No próximo ano, Jimmy vai poder capturar menos peixe, consequência da redução de 20% da quota de pesca imposta pelo governo norueguês. "É bom que façamos alguma coisa. Alertámos o governo, há alguns anos, que não era sustentável. No próximo ano estou autorizado a pescar 320 toneladas em vez das 440 [toneladas deste ano]".
A medida não preocupa o pescador. "Estou mais receoso de não ter bacalhau para sobreviver".

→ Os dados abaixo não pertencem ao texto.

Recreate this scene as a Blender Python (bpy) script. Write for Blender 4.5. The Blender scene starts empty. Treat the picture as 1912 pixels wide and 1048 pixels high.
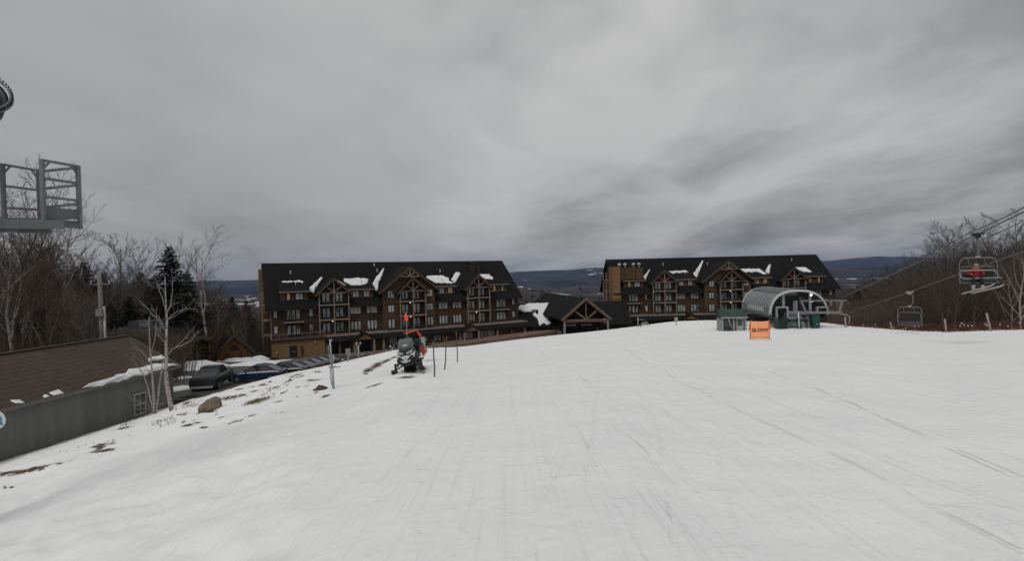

A Noruega produz cerca de três milhões de toneladas de peixe por ano, o equivalente a 40 milhões de refeições por dia. O volume de negócios ronda os 13 mil milhões de euros, com a Noruega a vender peixe para 149 países.
Christian Chramer, CEO do Conselho Norueguês dos Produtos do Mar, organismo estatal que gere a comunicação da indústria do pescado, admite que a redução prevista para o próximo ano é "grande", mas nota que é também a pensar no futuro. "Para termos a certeza que não pescamos de forma excessiva, que estamos a pensar nas gerações futuras. Penso que também sabemos que nos temos de adaptar", reitera.
Portugal deve receber, este ano, 37 mil toneladas de bacalhau. Segundo dados consultados no início do mês, representa menos 20% do que no ano passado. Já em termos de negócio o valor ronda os 313 milhões de euros, o que equivale a uma queda anual de 4%.
"O mercado português tem sido um dos maiores mercados por muitos, muitos anos. E ainda é", assinala Christian Chramer.
Os portugueses consomem cerca de 45kg de bacalhau por ano, e apesar da redução na pesca em 2024, Christian Chramer assegura que não faltará bacalhau à mesa dos portugueses. "Vamo-nos certificar que teremos muito peixe disponível".
"Obviamente, é mais um desafio. Em relação ao preço não conseguimos fazer previsões porque é o mercado que manda. Agora, vai continuar a haver bacalhau. Não há dúvida nenhuma", remata Joselito Lucas.
A TSF viajou à Noruega a convite da Lugrade e do Conselho Conselho Norueguês dos Produtos do Mar (Norwegian Seafood Council).